## BEGIN

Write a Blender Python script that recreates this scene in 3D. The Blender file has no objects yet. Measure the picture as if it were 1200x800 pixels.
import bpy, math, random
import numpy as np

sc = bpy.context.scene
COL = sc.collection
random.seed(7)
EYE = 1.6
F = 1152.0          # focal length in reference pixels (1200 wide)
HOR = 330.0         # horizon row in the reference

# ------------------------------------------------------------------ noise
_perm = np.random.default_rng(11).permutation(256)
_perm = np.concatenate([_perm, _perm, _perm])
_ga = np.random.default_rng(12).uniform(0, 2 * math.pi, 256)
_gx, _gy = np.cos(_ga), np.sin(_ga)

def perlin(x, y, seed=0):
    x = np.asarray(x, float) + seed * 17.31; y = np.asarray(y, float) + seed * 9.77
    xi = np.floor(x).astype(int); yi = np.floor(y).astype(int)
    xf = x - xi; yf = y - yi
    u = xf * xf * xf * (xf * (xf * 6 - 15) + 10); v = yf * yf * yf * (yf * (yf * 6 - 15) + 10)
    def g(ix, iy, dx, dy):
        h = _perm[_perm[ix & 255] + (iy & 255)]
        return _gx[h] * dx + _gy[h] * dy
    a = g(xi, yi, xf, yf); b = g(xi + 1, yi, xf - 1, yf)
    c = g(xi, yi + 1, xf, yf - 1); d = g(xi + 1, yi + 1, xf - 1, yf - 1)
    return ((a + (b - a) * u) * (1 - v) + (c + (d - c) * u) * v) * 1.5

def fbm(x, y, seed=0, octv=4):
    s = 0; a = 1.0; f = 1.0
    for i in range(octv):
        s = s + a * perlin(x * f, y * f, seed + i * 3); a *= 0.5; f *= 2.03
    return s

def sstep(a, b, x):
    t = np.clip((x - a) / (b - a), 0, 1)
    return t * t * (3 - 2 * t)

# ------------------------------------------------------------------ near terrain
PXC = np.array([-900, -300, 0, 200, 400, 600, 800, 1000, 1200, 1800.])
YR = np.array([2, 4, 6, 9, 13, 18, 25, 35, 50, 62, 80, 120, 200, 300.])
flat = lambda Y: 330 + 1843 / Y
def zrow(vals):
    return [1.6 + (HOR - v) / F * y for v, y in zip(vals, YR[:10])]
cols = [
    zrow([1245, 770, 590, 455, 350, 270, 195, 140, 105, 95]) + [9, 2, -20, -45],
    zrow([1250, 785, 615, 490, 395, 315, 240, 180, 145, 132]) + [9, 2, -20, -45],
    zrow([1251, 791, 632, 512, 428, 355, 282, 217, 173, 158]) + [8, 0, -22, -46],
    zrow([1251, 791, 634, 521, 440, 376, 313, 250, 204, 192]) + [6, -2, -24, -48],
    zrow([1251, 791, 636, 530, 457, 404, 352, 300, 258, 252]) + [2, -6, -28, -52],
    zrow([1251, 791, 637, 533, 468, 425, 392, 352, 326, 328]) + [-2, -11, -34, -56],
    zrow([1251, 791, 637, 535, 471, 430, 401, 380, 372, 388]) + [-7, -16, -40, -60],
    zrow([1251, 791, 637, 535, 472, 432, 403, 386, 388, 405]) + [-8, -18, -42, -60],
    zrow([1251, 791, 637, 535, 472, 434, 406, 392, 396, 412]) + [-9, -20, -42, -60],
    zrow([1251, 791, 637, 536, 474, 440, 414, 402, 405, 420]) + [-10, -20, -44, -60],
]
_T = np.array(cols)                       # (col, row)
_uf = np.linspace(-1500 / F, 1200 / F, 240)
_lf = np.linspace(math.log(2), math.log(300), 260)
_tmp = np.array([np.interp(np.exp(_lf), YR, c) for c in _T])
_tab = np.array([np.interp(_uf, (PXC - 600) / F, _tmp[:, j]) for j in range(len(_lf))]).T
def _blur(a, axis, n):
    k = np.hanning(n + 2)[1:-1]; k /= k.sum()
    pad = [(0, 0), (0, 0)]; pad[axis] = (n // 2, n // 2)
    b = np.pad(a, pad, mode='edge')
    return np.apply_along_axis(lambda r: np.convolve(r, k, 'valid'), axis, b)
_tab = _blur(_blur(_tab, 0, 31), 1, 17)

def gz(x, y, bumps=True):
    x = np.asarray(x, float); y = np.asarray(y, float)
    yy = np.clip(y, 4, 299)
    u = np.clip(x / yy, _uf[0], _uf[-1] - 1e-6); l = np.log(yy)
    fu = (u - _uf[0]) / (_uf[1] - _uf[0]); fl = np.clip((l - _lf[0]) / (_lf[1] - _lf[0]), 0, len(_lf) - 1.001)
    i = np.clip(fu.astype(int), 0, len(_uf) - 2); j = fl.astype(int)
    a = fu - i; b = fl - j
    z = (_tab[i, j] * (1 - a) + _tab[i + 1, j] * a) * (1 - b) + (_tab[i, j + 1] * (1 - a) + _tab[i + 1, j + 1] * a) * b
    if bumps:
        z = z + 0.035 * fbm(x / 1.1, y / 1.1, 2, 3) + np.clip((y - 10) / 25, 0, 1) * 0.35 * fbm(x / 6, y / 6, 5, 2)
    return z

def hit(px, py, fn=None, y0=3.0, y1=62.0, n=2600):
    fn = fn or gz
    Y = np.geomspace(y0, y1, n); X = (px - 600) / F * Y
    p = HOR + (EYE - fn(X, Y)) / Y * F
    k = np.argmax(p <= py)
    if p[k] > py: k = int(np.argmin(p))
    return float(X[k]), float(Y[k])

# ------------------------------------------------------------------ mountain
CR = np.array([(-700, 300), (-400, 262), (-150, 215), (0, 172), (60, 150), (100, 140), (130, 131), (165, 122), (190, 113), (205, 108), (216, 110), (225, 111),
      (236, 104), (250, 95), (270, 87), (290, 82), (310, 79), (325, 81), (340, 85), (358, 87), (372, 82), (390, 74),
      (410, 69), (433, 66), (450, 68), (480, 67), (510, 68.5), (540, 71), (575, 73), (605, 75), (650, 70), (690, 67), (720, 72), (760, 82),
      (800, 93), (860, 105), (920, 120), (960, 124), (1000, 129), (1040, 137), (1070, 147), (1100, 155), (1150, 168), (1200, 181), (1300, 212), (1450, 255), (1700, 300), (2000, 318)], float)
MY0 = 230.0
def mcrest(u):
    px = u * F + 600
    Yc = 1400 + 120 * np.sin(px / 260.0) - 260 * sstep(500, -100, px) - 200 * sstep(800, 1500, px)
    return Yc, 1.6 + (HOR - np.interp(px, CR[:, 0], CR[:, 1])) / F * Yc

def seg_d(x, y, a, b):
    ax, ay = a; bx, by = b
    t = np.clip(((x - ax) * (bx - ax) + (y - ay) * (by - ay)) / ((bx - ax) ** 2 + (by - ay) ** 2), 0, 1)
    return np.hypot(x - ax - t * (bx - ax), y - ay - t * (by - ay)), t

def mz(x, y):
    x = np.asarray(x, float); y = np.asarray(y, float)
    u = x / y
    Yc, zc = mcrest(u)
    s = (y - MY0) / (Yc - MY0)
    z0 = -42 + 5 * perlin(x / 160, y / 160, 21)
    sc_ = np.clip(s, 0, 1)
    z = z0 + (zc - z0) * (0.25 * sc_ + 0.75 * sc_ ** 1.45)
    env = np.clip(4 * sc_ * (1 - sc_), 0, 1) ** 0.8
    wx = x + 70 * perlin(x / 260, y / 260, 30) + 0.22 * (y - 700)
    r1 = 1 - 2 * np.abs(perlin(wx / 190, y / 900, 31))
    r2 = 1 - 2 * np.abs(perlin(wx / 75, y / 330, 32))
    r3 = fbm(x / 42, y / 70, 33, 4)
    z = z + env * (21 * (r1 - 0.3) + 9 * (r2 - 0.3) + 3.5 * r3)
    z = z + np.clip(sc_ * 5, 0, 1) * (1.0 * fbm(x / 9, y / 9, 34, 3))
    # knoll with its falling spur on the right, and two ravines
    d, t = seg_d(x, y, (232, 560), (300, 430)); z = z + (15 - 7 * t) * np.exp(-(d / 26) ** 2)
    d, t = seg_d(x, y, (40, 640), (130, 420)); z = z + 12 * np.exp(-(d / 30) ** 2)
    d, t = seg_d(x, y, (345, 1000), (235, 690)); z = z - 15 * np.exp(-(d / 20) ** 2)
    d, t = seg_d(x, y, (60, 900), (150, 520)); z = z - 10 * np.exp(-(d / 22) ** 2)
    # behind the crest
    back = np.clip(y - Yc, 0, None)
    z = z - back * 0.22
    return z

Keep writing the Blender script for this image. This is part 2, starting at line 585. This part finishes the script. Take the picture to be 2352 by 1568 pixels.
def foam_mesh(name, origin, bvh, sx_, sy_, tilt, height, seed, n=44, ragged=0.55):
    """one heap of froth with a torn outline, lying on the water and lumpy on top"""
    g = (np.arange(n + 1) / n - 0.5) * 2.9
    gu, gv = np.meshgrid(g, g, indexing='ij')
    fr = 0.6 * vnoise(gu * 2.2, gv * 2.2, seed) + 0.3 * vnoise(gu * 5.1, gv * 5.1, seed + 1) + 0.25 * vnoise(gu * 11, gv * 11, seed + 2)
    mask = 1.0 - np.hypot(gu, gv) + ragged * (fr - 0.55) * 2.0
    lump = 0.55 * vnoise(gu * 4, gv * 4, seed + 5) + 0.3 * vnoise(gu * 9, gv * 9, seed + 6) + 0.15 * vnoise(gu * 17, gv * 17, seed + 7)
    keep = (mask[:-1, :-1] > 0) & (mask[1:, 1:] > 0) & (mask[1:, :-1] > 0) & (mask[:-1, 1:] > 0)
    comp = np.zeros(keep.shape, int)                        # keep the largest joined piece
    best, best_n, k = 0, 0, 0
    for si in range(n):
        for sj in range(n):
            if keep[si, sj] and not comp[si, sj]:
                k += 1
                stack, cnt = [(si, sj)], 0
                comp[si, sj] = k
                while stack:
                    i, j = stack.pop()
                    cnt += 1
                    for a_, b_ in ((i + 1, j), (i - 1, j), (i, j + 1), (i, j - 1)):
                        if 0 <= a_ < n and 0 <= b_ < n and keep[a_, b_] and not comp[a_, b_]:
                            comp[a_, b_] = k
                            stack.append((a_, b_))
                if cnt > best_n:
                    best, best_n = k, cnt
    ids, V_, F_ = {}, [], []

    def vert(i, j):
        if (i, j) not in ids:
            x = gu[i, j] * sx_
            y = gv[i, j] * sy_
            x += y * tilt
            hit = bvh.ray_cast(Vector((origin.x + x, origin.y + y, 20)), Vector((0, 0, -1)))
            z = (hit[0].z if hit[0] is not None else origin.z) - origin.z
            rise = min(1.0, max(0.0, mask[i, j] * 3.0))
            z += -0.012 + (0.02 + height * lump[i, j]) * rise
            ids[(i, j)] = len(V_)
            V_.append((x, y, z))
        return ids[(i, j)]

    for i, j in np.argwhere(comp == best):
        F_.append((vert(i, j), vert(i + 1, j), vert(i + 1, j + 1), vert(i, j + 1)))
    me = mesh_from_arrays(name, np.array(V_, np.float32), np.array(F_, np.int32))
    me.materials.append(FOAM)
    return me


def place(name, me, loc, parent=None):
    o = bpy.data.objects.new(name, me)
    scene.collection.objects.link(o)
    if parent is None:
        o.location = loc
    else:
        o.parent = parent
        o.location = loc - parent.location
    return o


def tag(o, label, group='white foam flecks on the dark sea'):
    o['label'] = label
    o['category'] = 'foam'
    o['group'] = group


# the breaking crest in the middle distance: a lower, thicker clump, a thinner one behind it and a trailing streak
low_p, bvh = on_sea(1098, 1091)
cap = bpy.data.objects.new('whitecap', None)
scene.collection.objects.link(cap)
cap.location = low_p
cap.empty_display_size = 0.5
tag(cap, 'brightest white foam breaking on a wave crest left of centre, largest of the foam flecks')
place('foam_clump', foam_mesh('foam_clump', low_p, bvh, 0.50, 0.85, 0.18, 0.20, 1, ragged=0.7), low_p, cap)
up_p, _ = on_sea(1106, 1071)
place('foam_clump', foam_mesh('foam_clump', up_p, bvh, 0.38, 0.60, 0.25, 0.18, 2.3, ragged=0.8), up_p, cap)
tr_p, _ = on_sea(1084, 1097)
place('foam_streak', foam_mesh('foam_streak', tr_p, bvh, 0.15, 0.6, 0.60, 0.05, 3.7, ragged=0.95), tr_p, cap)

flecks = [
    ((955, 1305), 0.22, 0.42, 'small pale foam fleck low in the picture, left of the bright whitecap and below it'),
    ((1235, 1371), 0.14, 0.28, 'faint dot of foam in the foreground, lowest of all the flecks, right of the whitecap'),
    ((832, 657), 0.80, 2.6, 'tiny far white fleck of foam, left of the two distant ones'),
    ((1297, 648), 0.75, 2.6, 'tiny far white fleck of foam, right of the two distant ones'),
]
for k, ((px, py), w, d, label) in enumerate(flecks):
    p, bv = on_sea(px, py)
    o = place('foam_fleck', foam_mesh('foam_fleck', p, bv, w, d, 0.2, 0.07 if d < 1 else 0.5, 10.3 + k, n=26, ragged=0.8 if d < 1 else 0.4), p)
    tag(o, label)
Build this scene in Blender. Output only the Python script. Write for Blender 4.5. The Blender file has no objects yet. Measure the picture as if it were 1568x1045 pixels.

## END

**Written instruction**
Please print the lines from the start of the records up to and including the line with "return t * t * (3 - 2 * t)", copying each one exactly and leaving out the rest.

**Written solution**
Write a Blender Python script that recreates this scene in 3D. The Blender file has no objects yet. Measure the picture as if it were 1200x800 pixels.
import bpy, math, random
import numpy as np

sc = bpy.context.scene
COL = sc.collection
random.seed(7)
EYE = 1.6
F = 1152.0          # focal length in reference pixels (1200 wide)
HOR = 330.0         # horizon row in the reference

# ------------------------------------------------------------------ noise
_perm = np.random.default_rng(11).permutation(256)
_perm = np.concatenate([_perm, _perm, _perm])
_ga = np.random.default_rng(12).uniform(0, 2 * math.pi, 256)
_gx, _gy = np.cos(_ga), np.sin(_ga)

def perlin(x, y, seed=0):
    x = np.asarray(x, float) + seed * 17.31; y = np.asarray(y, float) + seed * 9.77
    xi = np.floor(x).astype(int); yi = np.floor(y).astype(int)
    xf = x - xi; yf = y - yi
    u = xf * xf * xf * (xf * (xf * 6 - 15) + 10); v = yf * yf * yf * (yf * (yf * 6 - 15) + 10)
    def g(ix, iy, dx, dy):
        h = _perm[_perm[ix & 255] + (iy & 255)]
        return _gx[h] * dx + _gy[h] * dy
    a = g(xi, yi, xf, yf); b = g(xi + 1, yi, xf - 1, yf)
    c = g(xi, yi + 1, xf, yf - 1); d = g(xi + 1, yi + 1, xf - 1, yf - 1)
    return ((a + (b - a) * u) * (1 - v) + (c + (d - c) * u) * v) * 1.5

def fbm(x, y, seed=0, octv=4):
    s = 0; a = 1.0; f = 1.0
    for i in range(octv):
        s = s + a * perlin(x * f, y * f, seed + i * 3); a *= 0.5; f *= 2.03
    return s

def sstep(a, b, x):
    t = np.clip((x - a) / (b - a), 0, 1)
    return t * t * (3 - 2 * t)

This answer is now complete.